The $10,000 Phone Call
Multiple offers are commonplace in the Northern Virginia real estate market in 2021. Over list price offers with no contingencies make up a handful of the offers usually received on any property, no matter the price range.
Last month, I helped sellers in Woodbridge list their property and go through the pile of multiple offers they received. It was thirteen total. Mind you, they would have been pleased with a full list price offer, which would have been $525,000. I would have been super thrilled with a $550,000 offer knowing what I know about the market. What we had ranged from $525,000 to $585,000.
In the end, it boiled down to two offers. One was $575,000 and had no contingencies at all. The other was $585,000 and had a financing contingency.
Naturally, the sellers wanted the $585,000. So I made two calls. The first was to the $575,000 offer to see if they would come up to $585,000. The second was to the $585,000 to see if they would remove their financing contingency. The buyer at $575,000 could not commit to more money. Meanwhile, the $585,000 not only removed the financing contingency, but came up another $10,000. That sure made the decision easy for the sellers.
It brings to mind a situation my own buyer clients faced last year. We got a call on our offer, asking if we could come up another $5,000 to meet another offer the seller had received. My buyers wanted to negotiate. They didn't understand that the higher offer was getting the call to remove contingencies. It was a very similar situation and while I expressed to them this wasn't the time to save a bit of money, it was the time to get a home or not. They didn't understand, offered only a small amount more, less than $5,000, and lost the home. Some buyers get it, others don't.

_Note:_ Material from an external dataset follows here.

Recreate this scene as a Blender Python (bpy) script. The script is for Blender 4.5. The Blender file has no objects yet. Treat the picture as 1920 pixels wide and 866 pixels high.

When you are fortunate enough to make it to the final round of offer review and get a call from the listing agent, in the current seller's market, that is a buyer's chance to wrap up the deal. It is not a back and forth negotiation, unfortunately. Sellers are in charge and if you don't want to do what they are asking for, they will find another buyer that will in that stack of offers.
While our phone call was only to remove a financing contingency, it netted the sellers $10,000 more. Are the buyers upset? No way. They got a home. They knew that prices were only going up and did what they had to do to make absolutely certain to get the deal wrapped up.